Comme il a su le prouver depuis le début de sa carrière avec ses nombreux remakes (La colline a des yeux, Piranha 3D…), Alexandre Aja sait parfaitement dépasser son matériau d’origine pour produire une œuvre originale et créative. La diversité offerte par sa réalisation permet au film d’échapper à une certaine monotonie narrative qui aurait pu facilement endormir son spectateur. Le puzzle menant au dénouement final est subtilement installé tout au long du récit, offrant au spectateur de véritables moments oniriques, tout comme des instants de tension brillamment mis en scènes (rythmés par cette terrifiante jauge d’oxygène qui s’épuise peu à peu…). Vient s’ajouter à cela le montage de Stéphane Roche qui agrémente le film de flashbacks pour permettre au spectateur de reconstituer tant bien que mal la vie bien mystérieuse de Elizabeth Hansen, captive dans une sinistre unité cryogénique.
Guide de survie en milieu réduit
Bien loin de se résumer à un simple gadget scénaristique, la capsule est l’élément central d’Oxygène. Conçu par le chef décorateur Jean Rabasse (à qui l’on doit notamment les décors des films de Jeunet et Caro), l’unité cryogénique trouve son utilité au fil du récit, passant d’une simple prison high-tech au véritable élément déclencheur des péripéties à venir. Cet intérêt apporté au développement d’un décor multifonction (le caisson étant parsemé de multiples écrans) pourra néanmoins atténuer la sensation d’étouffement chez le spectateur, comme l’avait fait astucieusement Buried il y quelques années en optant pour un simple cercueil en bois en piteux état. Cependant, cette complexité permet au décor de devenir un véritable ennemi à anéantir, notamment lorsqu’un bras mécanique souhaite vous injecter un liquide peu recommandable…
Oxygène se permet même de délaisser son statut de survival pour aborder des questions existentielles par le prisme de la science-fiction. Véritable ascenseur émotionnel, le film nous offre des moments de surprises extrêmement ambitieux qui diviseront certainement, tant leur arrivée marque un changement majeur et inattendu pour la suite de l’histoire. Si certains tournants scénaristiques semblent fragiles de par leur radicalité, il est indéniable que le nouveau film d’Alexandre Aja est porteur d’immenses ambitions.
Tout comme dans son précédent film Crawl, Aja filme une héroïne luttant pour sa survie.
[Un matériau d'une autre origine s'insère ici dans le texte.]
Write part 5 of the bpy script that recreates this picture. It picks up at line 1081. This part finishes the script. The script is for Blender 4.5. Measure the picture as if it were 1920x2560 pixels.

Cette fois-ci, c’est une excellente Mélanie Laurent qui se retrouve à devoir économiser son souffle face à une intelligence artificielle incarnée par la voix monocorde de Mathieu Amalric. Force est de constater que le duo fonctionne à merveille, le film représentant l’humanité dévorée par ses émotions face à une glaciale technologie robotique. Cette idée est d’ailleurs sublimée par les compositions toujours aussi inspirées de l’artiste Rob.
Oxygène est une belle petite pépite du catalogue Netflix. Porté par une impeccable Mélanie Laurent, le film est un thriller labyrinthique qui parvient à captiver son spectateur sans jamais le perdre. S’appuyant sur le brillant scénario de Christie Leblanc, Alexandre Aja nous livre un divertissement ambitieux et rondement bien mené. Mais une chose est sûre : Oxygène ne nous fera définitivement pas regretter le confinement, tant il fait écho à la situation des mois passés, et à venir.
Oxygène est disponible depuis le 12 mai sur Netflix.